DIRECTIONS: Pick out each line of the records in which the word "picture" appears.

3D scene scripts:

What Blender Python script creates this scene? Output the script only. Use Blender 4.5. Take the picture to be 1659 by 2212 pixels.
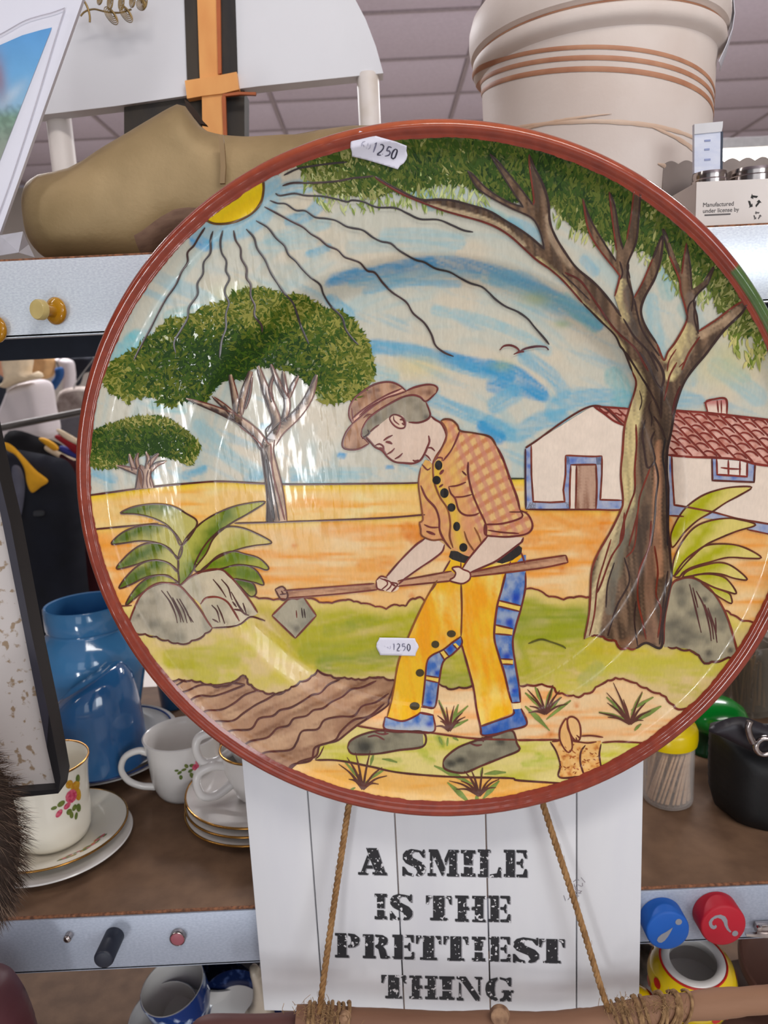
import bpy, bmesh, math, random
import numpy as np
from mathutils import Vector, Matrix, geometry

for _o in list(bpy.data.objects):
    bpy.data.objects.remove(_o)
SC = bpy.context.scene
COL = SC.collection
random.seed(7)

# ------------------------------------------------------------------ camera
FW, FH, FPX = 1659.0, 2212.0, 1650.0
PITCH, ROLL = math.radians(10.9), math.radians(2.75)
CAM = Vector((0.0, 0.0, 1.5))
_f = Vector((0, math.cos(PITCH), -math.sin(PITCH)))
_u = Vector((0, math.sin(PITCH), math.cos(PITCH)))
_x = Vector((1, 0, 0))
RIGHT = _x * math.cos(ROLL) - _u * math.sin(ROLL)
UP = _u * math.cos(ROLL) + _x * math.sin(ROLL)
FWD = _f
cd = bpy.data.cameras.new('camera')
cam = bpy.data.objects.new('camera', cd)
COL.objects.link(cam)
cam.matrix_world = Matrix(((RIGHT.x, UP.x, -FWD.x, CAM.x), (RIGHT.y, UP.y, -FWD.y, CAM.y),
                           (RIGHT.z, UP.z, -FWD.z, CAM.z), (0, 0, 0, 1)))
cd.sensor_fit = 'HORIZONTAL'
cd.sensor_width = 27.0
cd.lens = 27.0 * FPX / FW
cd.clip_start = 0.02
cd.dof.use_dof = True
cd.dof.focus_distance = 0.54
cd.dof.aperture_fstop = 12.0
SC.camera = cam

# ------------------------------------------------------------------ world, lights, exposure
SC.view_settings.view_transform = 'Standard'
SC.view_settings.look = 'None'
SC.view_settings.gamma = 1.0
SC.view_settings.use_curve_mapping = False
SC.view_settings.exposure = -0.17
wd = bpy.data.worlds.new('World')
SC.world = wd
wd.use_nodes = True
wd.node_tree.nodes['Background'].inputs[0].default_value = (0.86, 0.90, 1.0, 1)
wd.node_tree.nodes['Background'].inputs[1].default_value = 0.36


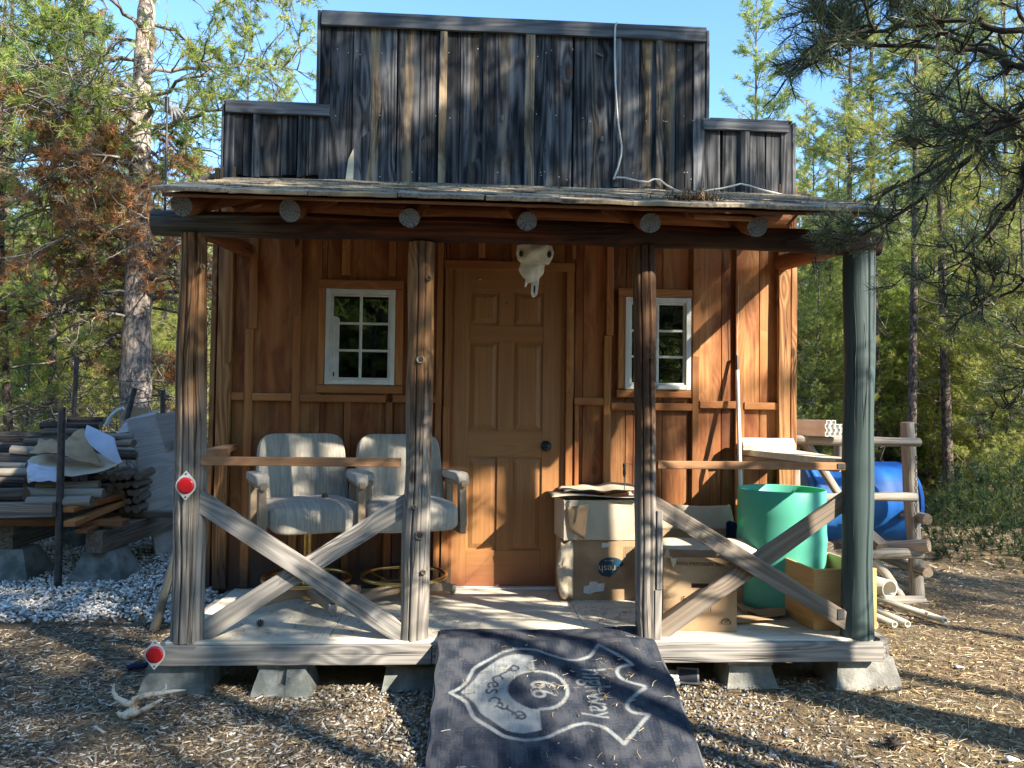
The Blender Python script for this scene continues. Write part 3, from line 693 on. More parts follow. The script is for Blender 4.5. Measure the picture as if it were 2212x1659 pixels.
for (px, py, r) in ((392, 445, .052), (626, 455, .052), (885, 470, .048), (1138, 479, .046), (1405, 482, .050), (1637, 490, .052)):
    p = Q(px, py, Y=-1.3); a = Vector((p.x, -1.3, p.z)); b = Vector((p.x, -.04, p.z+SL*1.26-.0))
    mb = MB(); mb.log(b, a, r*.95, r, n=20, tn=(.5, .6, .5), jit=.006, checks=((A(120), .01, .05),), capmi=1); mb.build('rafter_log', [m_rafter, m_end], cabin)
mb = MB(); mb.log((-1.40, -.10, 2.665), (2.12, -.10, 2.665), .055, .05, n=18, tn=(.7, .4, .5), jit=.012, seg=30); mb.build('ledger_log', [m_rafter, m_end], cabin)
for x, px, py in ((-1.40, 475, 518), (2.10, 1690, 566)):
    mb = MB(); mb.log((x, -.03, 2.405), (x+.01 if x > 0 else x-.02, -1.04, 2.33), .05, .048, n=16, tn=(.6, .4, .5), jit=.006); mb.build('side_plate_log', [m_rafter, m_end], cabin)
# roof of lapped courses
mb = MB(); xa, xb = -1.428, 1.93+.22
mb.prism([(xa+.02, -1.385, 2.372), (xa+.02, .0, zr(0)-.035), (xa+.02, .0, zr(0)-.02), (xa+.02, -1.385, 2.387)], (xb-xa-.04, 0, 0), (.4, .5, .5))
roof_under = mb.build('roof_sheathing', m_rafter, cabin)
mb = MB(); nc = 13; rs = random.Random(5)
for c in range(nc):
    y0 = -1.41+c*1.37/nc; y1 = y0+.20; x = xa-rs.uniform(0, .03)
    while x < xb-.02:
        L = rs.uniform(.16, .42); x1 = min(x+L, xb+rs.uniform(-.01, .03)); t = rs.uniform(.2, 1); lf = rs.uniform(0, .006); nseg = 6
        path = [(x+(x1-x-.004)*k/nseg, (y0+y1)/2+rs.uniform(-.003, .003), (zr(y0)+zr(y1))/2+.012+lf+rs.uniform(-.0015, .0015)) for k in range(nseg+1)]
        mb.sweep(path, rect(.215, .010 if c else .022, .003), (0, -.235 if c else -.316, .965), (t, rs.random(), 0), jit=.002, jf=6)
        x = x1
mb.build('roof_shingles', m_shingle, cabin, label='sun bleached lapped roofing on the porch roof')
mb = MB()
p = Q(500, 452, Y=-1.15); mb.board(p, Q(560, 440, Y=-.9), .03, .02); p0, p1 = Q(1290, 446, Y=-1.36), Q(1395, 452, Y=-1.36); mb.board(p0, p1, .014, .01, tn=(1, .1, .3))
p0, p1 = Q(1500, 468, Y=-1.33), Q(1625, 473, Y=-1.33); mb.board(p0, p1, .022, .01, tn=(1, .1, .3)); mb.board(Q(1700, 488, Y=-.9), Q(1722, 464, Y=-.9), .014, .01, tn=(1, .1, .3))
mb.each('shim', m_rail, cabin)

# rails and cross braces
yp = -1.075
def brace(x0, y0, x1, y1, Y, wd, mat, tn, lab=None):
    mb = MB(); a, b = Q(x0, y0, Y=Y), Q(x1, y1, Y=Y); mb.board(a, b, wd, .034, up=(0, -1, 0), tn=tn, jit=.004); mb.build('cross_brace', mat, cabin, label=lab)
brace(425, 1077, 880, 1377, -1.10, .098, m_grey, (.55, .2, .5)); brace(425, 1375, 885, 1084, -1.062, .096, m_grey, (.7, .6, .5))
brace(1408, 1087, 1845, 1353, -1.10, .088, m_greybrn, (.7, .4, .5)); brace(1408, 1377, 1845, 1066, -1.062, .088, m_greybrn, (.75, .5, .5))
mb = MB()
mb.board((X(440, -1.09), -1.10, 1.133), (X(868, -1.09), -1.10, 1.133), .044, .036, up=(0, -1, 0), tn=(.9, .2, .5))
mb.build('handrail', m_rail, cabin)
mb = MB(); mb.board((X(1420, -1.09), -1.10, 1.133), (X(1820, -1.09), -1.10, 1.133), .040, .036, up=(0, -1, 0), tn=(.5, .8, .5)); mb.build('handrail', m_rail, cabin)
mb = MB(); mb.box((X(1806, -1.1), -1.122, 1.122), (X(1822, -1.1), -1.119, 1.15)); mb.box((X(1806, -1.1), -1.121, .345), (X(1820, -1.1), -1.118, .40)); mb.each('bracket', m_steel, cabin)
mb = MB(); mb.prism([(1.83, -.03, 1.165), (2.17, -.03, 1.165), (2.10, -1.0, 1.165), (1.99, -1.0, 1.165)], (0, 0, -.038), (1, .1, .5)); mb.build('side_rail_shelf', m_fire, cabin)
mb = MB(); mb.board((1.80, -.06, 1.10), (2.06, -.9, 1.11), .04, .03, tn=(1, .3, .5)); mb.build('side_rail', m_rail, cabin)
mb = MB(); mb.prism([(-1.40, -1.02, 1.165), (-1.30, -1.02, 1.165), (-1.315, -.55, 1.165), (-1.46, -.55, 1.165)], (0, 0, -.04), (.8, .3, .5)); mb.board((-1.40, -.55, 1.145), (-1.47, -.02, 1.145), .08, .036, up=(0, 0, 1), tn=(.8, .3, .5)); mb.each('side_rail', m_rail, cabin)
# torn slivers and branch scars standing on the false front
def scar(px, py, lx, lz, ang, tt, name='knot_scar'):
    p = Q(px, py, Y=-.058); mb = MB(); o = (rnd.uniform(0, 9), 10*rnd.randint(1, 4), 5)
    mb.pad(Matrix.Translation(p) @ Matrix.Rotation(RAD(ang), 4, 'Y'), lx, .006, lz, .8, 1.3, 10, 18, lambda q: Vector((q.x+.15*q.z*math.sin(q.z*30), q.y, q.z)), tn=(tt, 1, .5))
    mb.build(name, m_fire if tt > .9 else m_scar, cabin)
m_scar = wood('knot_scar', (.30, .25, .185), (.10, .08, .06), (.21, .16, .11), ringk=.5, streak=.6, crack=.8, ss_=70)
scar(1085, 255, .010, .02, 5, .6); scar(1295, 118, .03, .007, 25, .5); scar(1300, 300, .012, .02, 5, .5)
for a_ in ([(746, 392), (762, 396), (764, 350), (763, 322), (752, 345)],):
    mb = MB(); mb.prism([Q(x, y, Y=-.062) for x, y in a_], (0, .012, 0), (1, .2, .5)); mb.build('sliver', m_fire if a_[0][0] == 746 else m_grey, cabin)
for px, py, r_ in ((908, 777, .016), (906, 1157, .018), (915, 1236, .010), (926, 600, .010), (437, 575, .008), (895, 1095, .008), (1405, 770, .008)):
    Yk = -1.155 if px < 1000 else -1.14; p = Q(px, py, Y=Yk); mb = MB(); mb.lathe([(r_*1.5, -.012), (r_*1.25, .002), (r_, .005), (r_*.75, .001), (r_*.55, -.008)], p, (0, -1, .1), 18); mb.build('knot_ring', m_scar, cabin)
    mb = MB(); mb.pad(Matrix.Translation(p+Vector((0, .004, 0))), r_*.7, .006, r_*.8, 1, 1, 8, 12); mb.build('knot', m_twigd, cabin)
# nails in the boards
mb = MB(); rs = random.Random(3)
for k in range(44):
    px, py = rs.uniform(700, 1500), rs.choice([110, 118, 250, 260, 375, 385])+rs.uniform(-5, 5)
    p = Q(px, py, Y=-.062); mb.lathe([(0, .002), (.0028, .0015), (.0032, 0)], p, (0, -1, 0), 7)
mb.build('nail_heads', m_alu, cabin)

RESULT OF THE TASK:
What Blender Python script creates this scene? Output the script only. Use Blender 4.5. Take the picture to be 1659 by 2212 pixels.
The Blender Python script for this scene continues. Write part 3, from line 693 on. More parts follow. The script is for Blender 4.5. Measure the picture as if it were 2212x1659 pixels.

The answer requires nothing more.